Begin
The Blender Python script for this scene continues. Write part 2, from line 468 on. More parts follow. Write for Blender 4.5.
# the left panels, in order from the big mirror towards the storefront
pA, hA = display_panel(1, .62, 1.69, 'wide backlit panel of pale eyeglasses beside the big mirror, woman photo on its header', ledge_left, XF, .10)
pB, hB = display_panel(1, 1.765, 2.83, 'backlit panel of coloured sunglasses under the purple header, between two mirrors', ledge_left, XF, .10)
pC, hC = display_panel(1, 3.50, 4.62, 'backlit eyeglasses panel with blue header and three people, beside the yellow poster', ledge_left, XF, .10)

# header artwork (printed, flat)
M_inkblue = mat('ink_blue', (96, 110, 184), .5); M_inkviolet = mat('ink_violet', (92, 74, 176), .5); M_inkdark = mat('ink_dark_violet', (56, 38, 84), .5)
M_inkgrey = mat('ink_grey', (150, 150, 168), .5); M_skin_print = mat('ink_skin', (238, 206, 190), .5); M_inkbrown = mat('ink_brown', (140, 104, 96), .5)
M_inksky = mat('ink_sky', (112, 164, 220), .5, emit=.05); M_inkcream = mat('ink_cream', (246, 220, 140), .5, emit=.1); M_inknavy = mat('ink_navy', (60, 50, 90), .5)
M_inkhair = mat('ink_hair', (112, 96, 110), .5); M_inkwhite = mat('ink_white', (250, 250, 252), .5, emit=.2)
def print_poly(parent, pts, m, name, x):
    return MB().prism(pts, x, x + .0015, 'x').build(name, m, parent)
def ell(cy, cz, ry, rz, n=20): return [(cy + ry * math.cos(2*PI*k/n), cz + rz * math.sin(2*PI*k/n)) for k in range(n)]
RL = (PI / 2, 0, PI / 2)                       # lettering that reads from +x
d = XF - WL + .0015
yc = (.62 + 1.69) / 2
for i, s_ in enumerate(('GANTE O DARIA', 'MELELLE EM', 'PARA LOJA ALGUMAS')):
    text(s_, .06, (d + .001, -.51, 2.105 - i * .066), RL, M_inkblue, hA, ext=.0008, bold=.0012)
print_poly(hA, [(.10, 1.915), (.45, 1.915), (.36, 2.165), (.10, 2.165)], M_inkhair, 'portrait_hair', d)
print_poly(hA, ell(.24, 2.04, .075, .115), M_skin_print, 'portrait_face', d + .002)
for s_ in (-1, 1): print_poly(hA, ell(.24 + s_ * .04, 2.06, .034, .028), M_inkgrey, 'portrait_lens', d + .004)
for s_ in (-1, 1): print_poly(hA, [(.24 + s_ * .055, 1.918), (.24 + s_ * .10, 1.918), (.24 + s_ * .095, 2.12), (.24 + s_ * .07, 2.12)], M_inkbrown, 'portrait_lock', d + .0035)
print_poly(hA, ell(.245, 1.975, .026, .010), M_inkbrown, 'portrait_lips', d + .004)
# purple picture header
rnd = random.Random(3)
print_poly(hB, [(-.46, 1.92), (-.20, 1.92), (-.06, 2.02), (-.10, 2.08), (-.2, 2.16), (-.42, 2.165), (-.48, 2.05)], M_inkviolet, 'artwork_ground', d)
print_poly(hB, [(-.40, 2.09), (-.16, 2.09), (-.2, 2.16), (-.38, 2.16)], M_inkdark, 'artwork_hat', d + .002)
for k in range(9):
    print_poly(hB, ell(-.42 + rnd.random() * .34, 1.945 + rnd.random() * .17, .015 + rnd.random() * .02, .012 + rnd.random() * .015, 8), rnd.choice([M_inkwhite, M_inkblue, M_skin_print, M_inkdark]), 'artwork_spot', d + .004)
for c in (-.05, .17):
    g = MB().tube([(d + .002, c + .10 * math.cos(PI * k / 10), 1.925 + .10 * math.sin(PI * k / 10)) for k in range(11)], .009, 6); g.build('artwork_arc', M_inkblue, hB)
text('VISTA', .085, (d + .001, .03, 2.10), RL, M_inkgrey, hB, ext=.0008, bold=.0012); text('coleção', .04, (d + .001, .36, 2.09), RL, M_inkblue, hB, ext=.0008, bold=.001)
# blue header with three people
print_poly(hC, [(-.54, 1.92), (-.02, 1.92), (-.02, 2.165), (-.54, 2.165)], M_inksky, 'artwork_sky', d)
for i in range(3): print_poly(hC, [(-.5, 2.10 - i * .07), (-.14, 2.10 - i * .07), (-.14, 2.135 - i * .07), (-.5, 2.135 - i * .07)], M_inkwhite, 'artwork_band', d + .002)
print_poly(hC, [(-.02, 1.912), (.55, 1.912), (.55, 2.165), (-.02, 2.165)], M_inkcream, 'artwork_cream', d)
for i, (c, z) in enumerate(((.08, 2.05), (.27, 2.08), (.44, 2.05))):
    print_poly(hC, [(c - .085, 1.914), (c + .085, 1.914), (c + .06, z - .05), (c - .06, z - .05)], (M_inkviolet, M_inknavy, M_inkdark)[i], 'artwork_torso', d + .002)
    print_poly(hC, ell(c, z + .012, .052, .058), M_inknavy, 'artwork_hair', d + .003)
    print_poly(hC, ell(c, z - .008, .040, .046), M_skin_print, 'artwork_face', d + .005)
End
### STATED PROBLEM
Go through the listing above and restate it word for word.

### WORKED ANSWER
The Blender Python script for this scene continues. Write part 2, from line 468 on. More parts follow. Write for Blender 4.5.
# the left panels, in order from the big mirror towards the storefront
pA, hA = display_panel(1, .62, 1.69, 'wide backlit panel of pale eyeglasses beside the big mirror, woman photo on its header', ledge_left, XF, .10)
pB, hB = display_panel(1, 1.765, 2.83, 'backlit panel of coloured sunglasses under the purple header, between two mirrors', ledge_left, XF, .10)
pC, hC = display_panel(1, 3.50, 4.62, 'backlit eyeglasses panel with blue header and three people, beside the yellow poster', ledge_left, XF, .10)

# header artwork (printed, flat)
M_inkblue = mat('ink_blue', (96, 110, 184), .5); M_inkviolet = mat('ink_violet', (92, 74, 176), .5); M_inkdark = mat('ink_dark_violet', (56, 38, 84), .5)
M_inkgrey = mat('ink_grey', (150, 150, 168), .5); M_skin_print = mat('ink_skin', (238, 206, 190), .5); M_inkbrown = mat('ink_brown', (140, 104, 96), .5)
M_inksky = mat('ink_sky', (112, 164, 220), .5, emit=.05); M_inkcream = mat('ink_cream', (246, 220, 140), .5, emit=.1); M_inknavy = mat('ink_navy', (60, 50, 90), .5)
M_inkhair = mat('ink_hair', (112, 96, 110), .5); M_inkwhite = mat('ink_white', (250, 250, 252), .5, emit=.2)
def print_poly(parent, pts, m, name, x):
    return MB().prism(pts, x, x + .0015, 'x').build(name, m, parent)
def ell(cy, cz, ry, rz, n=20): return [(cy + ry * math.cos(2*PI*k/n), cz + rz * math.sin(2*PI*k/n)) for k in range(n)]
RL = (PI / 2, 0, PI / 2)                       # lettering that reads from +x
d = XF - WL + .0015
yc = (.62 + 1.69) / 2
for i, s_ in enumerate(('GANTE O DARIA', 'MELELLE EM', 'PARA LOJA ALGUMAS')):
    text(s_, .06, (d + .001, -.51, 2.105 - i * .066), RL, M_inkblue, hA, ext=.0008, bold=.0012)
print_poly(hA, [(.10, 1.915), (.45, 1.915), (.36, 2.165), (.10, 2.165)], M_inkhair, 'portrait_hair', d)
print_poly(hA, ell(.24, 2.04, .075, .115), M_skin_print, 'portrait_face', d + .002)
for s_ in (-1, 1): print_poly(hA, ell(.24 + s_ * .04, 2.06, .034, .028), M_inkgrey, 'portrait_lens', d + .004)
for s_ in (-1, 1): print_poly(hA, [(.24 + s_ * .055, 1.918), (.24 + s_ * .10, 1.918), (.24 + s_ * .095, 2.12), (.24 + s_ * .07, 2.12)], M_inkbrown, 'portrait_lock', d + .0035)
print_poly(hA, ell(.245, 1.975, .026, .010), M_inkbrown, 'portrait_lips', d + .004)
# purple picture header
rnd = random.Random(3)
print_poly(hB, [(-.46, 1.92), (-.20, 1.92), (-.06, 2.02), (-.10, 2.08), (-.2, 2.16), (-.42, 2.165), (-.48, 2.05)], M_inkviolet, 'artwork_ground', d)
print_poly(hB, [(-.40, 2.09), (-.16, 2.09), (-.2, 2.16), (-.38, 2.16)], M_inkdark, 'artwork_hat', d + .002)
for k in range(9):
    print_poly(hB, ell(-.42 + rnd.random() * .34, 1.945 + rnd.random() * .17, .015 + rnd.random() * .02, .012 + rnd.random() * .015, 8), rnd.choice([M_inkwhite, M_inkblue, M_skin_print, M_inkdark]), 'artwork_spot', d + .004)
for c in (-.05, .17):
    g = MB().tube([(d + .002, c + .10 * math.cos(PI * k / 10), 1.925 + .10 * math.sin(PI * k / 10)) for k in range(11)], .009, 6); g.build('artwork_arc', M_inkblue, hB)
text('VISTA', .085, (d + .001, .03, 2.10), RL, M_inkgrey, hB, ext=.0008, bold=.0012); text('coleção', .04, (d + .001, .36, 2.09), RL, M_inkblue, hB, ext=.0008, bold=.001)
# blue header with three people
print_poly(hC, [(-.54, 1.92), (-.02, 1.92), (-.02, 2.165), (-.54, 2.165)], M_inksky, 'artwork_sky', d)
for i in range(3): print_poly(hC, [(-.5, 2.10 - i * .07), (-.14, 2.10 - i * .07), (-.14, 2.135 - i * .07), (-.5, 2.135 - i * .07)], M_inkwhite, 'artwork_band', d + .002)
print_poly(hC, [(-.02, 1.912), (.55, 1.912), (.55, 2.165), (-.02, 2.165)], M_inkcream, 'artwork_cream', d)
for i, (c, z) in enumerate(((.08, 2.05), (.27, 2.08), (.44, 2.05))):
    print_poly(hC, [(c - .085, 1.914), (c + .085, 1.914), (c + .06, z - .05), (c - .06, z - .05)], (M_inkviolet, M_inknavy, M_inkdark)[i], 'artwork_torso', d + .002)
    print_poly(hC, ell(c, z + .012, .052, .058), M_inknavy, 'artwork_hair', d + .003)
    print_poly(hC, ell(c, z - .008, .040, .046), M_skin_print, 'artwork_face', d + .005)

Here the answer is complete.